When are credit checks necessary?

It’s important to note that a credit check isn’t relevant for every job role. Broadly speaking, there are three main areas where your HR department would do well to delve into an individual’s finances. The first is where the job role involves a senior executive position, in particular one that includes fiduciary and financial responsibility, such as a CEO or CFO. The second is where a position allows access to confidential employee details or sensitive information. Finally, if a post requires a candidate to handle a client’s money or possessions, such as a solicitor, a credit check should be an essential part of the due diligence process.
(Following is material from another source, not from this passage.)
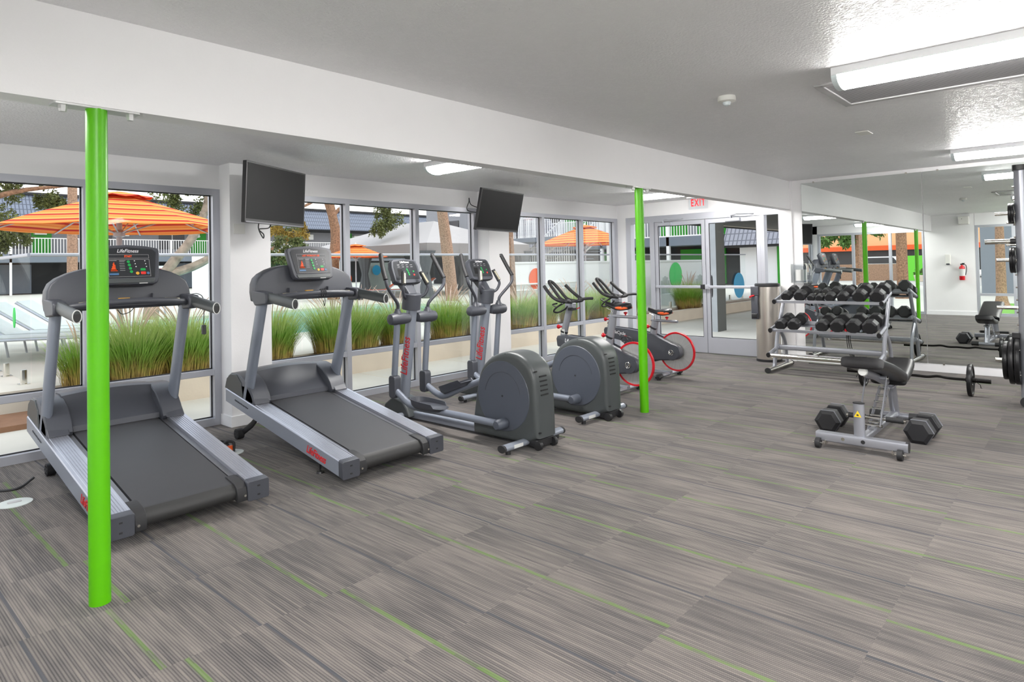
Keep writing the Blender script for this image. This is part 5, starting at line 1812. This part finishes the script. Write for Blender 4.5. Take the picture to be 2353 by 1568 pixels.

As Stephanie E. Lewis, lawyer at US employment law firm Jackson Lewis LLP, says: “It’s a correct and logical conclusion that dangling an opportunity to steal in front of someone who is living beyond their means is an unnecessary risk.”

Red flags and red herrings

If you do run a credit check on a potential employee, remember that not all negative information should affect your hiring decision. Remember that the purpose of a credit report is to raise red flags, but shouldn’t necessarily lead to ruling out an otherwise promising prospect. For instance, if a candidate has faced recent financial hardship this could have adversely impacted his or her credit rating. However, this does not necessarily mean they will make a bad or untrustworthy employee.

These money issues could have been due to the recent fall in property prices, for example. Having said that, financial worries could affect the candidate’s commitment and productivity when it comes to work, so it’s important to keep an eye on this and implement any processes to support the candidate.

Conversely, if you discover any of the following information on a candidate’s credit report it should raise alarm bells:

  • utstanding judgments
  • Active accounts in debt collection
  • Bankruptcy
  • High debt-to-income ratio

Taking action

If you do find any worrying information on a credit report, the first step should always be to speak to the individual in question. They may be able to explain the reasons for any negative financial information and this could prevent you from discounting an otherwise strong candidate. Remember also that some of the information resulting from a credit check could be incorrect, so it’s important to get all points verified.

In any case, it’s essential that a credit check forms only one factor in your overall decision when deciding the best candidate for a role.